Perhaps "crisis" is too strong a word; "conspiracy" might be a better one: when her mirror conspires against her and her clothing sends back mixed messages. The mirror works its subtleties (Hey, I'm just the messenger here...): a new crop of wrinkles...the older ones more deeply furrowed. And the chin, a new, pendulous look, the skin decidedly dewlapping under her jaw, the corners of her eyes present like river deltas seen from the International Space Station. And is that a trace of mustachio sprouting from the ridges of her philtrum? Her clothes just don't fit like they used to: it's a wrestling match each time she puts on her jeans which for some time now she hasn't been able to "slip" on. Come buttoning time her waistline protests the strangling snugness; her fingers protest the extra stress. At the shopping mall she no longer notices the occasional male shopper fix her with a stare, his eyes linger flatteringly a bit longer than they should. Now even window display manikins are more ogled than she.

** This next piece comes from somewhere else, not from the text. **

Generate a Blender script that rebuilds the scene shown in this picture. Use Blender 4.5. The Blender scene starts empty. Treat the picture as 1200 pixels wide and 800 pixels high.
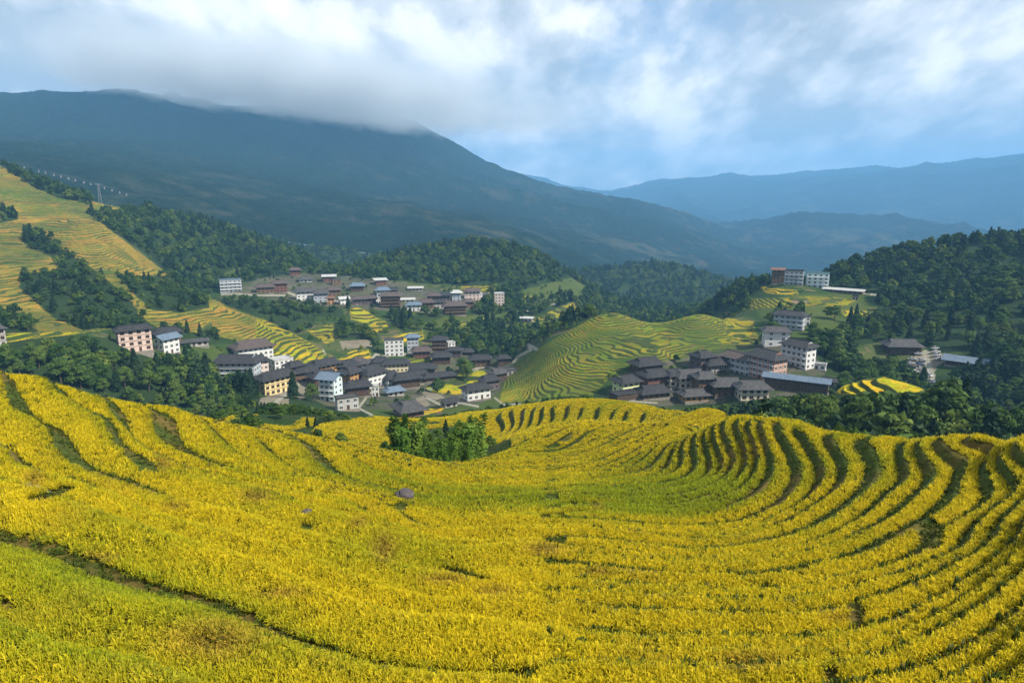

Thus her decision: time to cinch things up a bit, mortar over a wrinkle or two, shore up the sagging anatomy, punch down that swelling muffin top, subject herself to a blast or two from the laser. She's not about to go through the next ten or twenty years looking like she's aged ten or twenty years. And so she goes where she needs to go; does what she needs to do; has some "work done...."

Gladys turns forty this year, and the old dame has been around the Loop a time or two. Who knows how much mileage her old frame chocked up before she started hauling me around the Valley. She's had her share of humiliation, too. Age discrimination, I guess you'd call it...like the time she was parked roadside while I talked with a neighbor and a wannabe Tour de Francer pedaled by, looked at her and sneered, "Nice ride." Those forty years have taken their toll on my Valley companion. One clear morning a while back, I wheeled Gladys out of the garage and discovered her rear tire was flat. The tire would not take air, so I removed the wheel, pried the tire from the rim, and using the skills learned in my youth (like swimming, you never forget), yanked the tube, and by refilling it, located a small tear by the valve stem. I purchased a patch kit from Freddie's, fashioned a patch and cemented it over the rip. But to no avail: the tube would not hold air.

Where problems mechanical are involved, there comes a time (to quote the famed Yankee catcher Yogi Berra, "And I've had a lot of 'em"), when you realize you are way out of your league; your tools just scoff at you. Such was the case with Gladys's condition. The rear wheel itself was a disaster. A couple of spokes were missing. One spoke had snapped and wound itself around the axle like a spring. The remaining spokes were loose. A bike physician said finding a replacement wheel for a three-speed girl's 1976 Columbia Tourist III would be near to impossible. The wheel would have to be reconstructed. Only a complete face lift could repair Gladys's rear end.

Gladys was a "rescue" bike. I paid fifty dollars for her. Wheel reconstruction would cost $105, the Dr. said. Did I want to pay double her cost to get her healthy again? It didn't take moment's pause for my decision. We have a history, Gladys and I. I wasn't about to let a few extra dollars spoil our decades-old relationship. After all, you can't put a price on nostalgia.


Presently Gladys is recuperating in the garage, awaiting her reconstructed rear wheel. Any "Get Well" wishes or "Speedy Recovery" sentiments on her behalf may be sent to her C/O The Ripple.